Tennessee State Seal
Job Help as Close as the Public Library
(Published: December 3, 2009)

(This column was originally published in The (Nashville) Tennessean Nov. 30, 2009.)

By Tre Hargett

Many economists believe we are headed for a jobless recovery — that is, one in which many sectors of the economy start to show improvement while there is little or no gain in job growth.

If you are out of work, that doesn’t sound like much of a recovery at all. Unfortunately, far too many Tennesseans are facing that situation.

The state’s unemployment rate was 10.5 percent in October, 0.3 percentage points above the national average. The rate may rise even higher following the closing of the General Motors plant in Spring Hill Nov. 25, which idled another 2,000 workers.

No doubt, these are frustrating times for job seekers. But libraries across the state are doing what they can to help.

One of the most popular amenities our libraries offer is free Internet access. In today’s business world, people need to be able to search and apply for jobs online. In many communities, particularly in rural areas, public libraries are the only source of free Internet access.

There are almost 4,000 public access computers in the state’s public libraries. Nearly 200 libraries across the state have WinWay software, which provides users with a ready-made format for resume writing.

And the Tennessee State Library and Archives has applied for more than $6 million in federal grant funding to add even more computers in rural areas. The federal grant, if approved, would also provide money to increase staffing and extend hours at some libraries.

Having access to computers isn’t of much help if people don’t know how to use them. So more than 45 public libraries across Tennessee are offering free computer classes.

Also, federal grant funding that became available last spring helped a half-dozen libraries across the state set up job training centers where visitors can get career counseling, advice on how to write a better resume or tips for online job hunting.

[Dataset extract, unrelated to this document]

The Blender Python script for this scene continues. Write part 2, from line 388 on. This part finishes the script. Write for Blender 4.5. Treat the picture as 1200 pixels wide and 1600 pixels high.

The Tennessee State Library and Archives helped make communities aware of those funds; screened grant applications; distributed the money to qualified recipients; and partnered with the Department of Labor and Workforce Development to train librarians at 45 libraries statewide in how to help people fill out unemployment applications.

Those types of training programs can have a ripple effect. Librarians who learn new skills at a workshop often return home and share those skills with colleagues and library visitors, and these educational benefits can be far-reaching.

The Tennessee Electronic Library, another resource offered by the Tennessee State Library and Archives, can also be a great help to job-hunters. The Tennessee Electronic Library is a collection of about 400,000 online books, magazines, podcasts and other items. Its resources are available free of charge at www.tntel.info.

The Tennessee State Library and Archives is also seeking federal grant funding for a financial literacy program called Smart Investing @ Your Library. This program is designed to help people make better decisions about managing their money, avoid risky financial behavior, and plan for the future.

That type of information can be particularly useful to people who are underemployed, unemployed or on the verge of unemployment.

Obviously it’s not possible for all of our state’s libraries to be equipped with every type of resource a job-seeker might need, but there is a lot of help available for those who know where to look or for those who ask a local librarian for assistance.

A visit to a library won’t guarantee anyone will find employment. But a library can be a great place to start a job search.

Tre Hargett is Tennessee’s Secretary of state.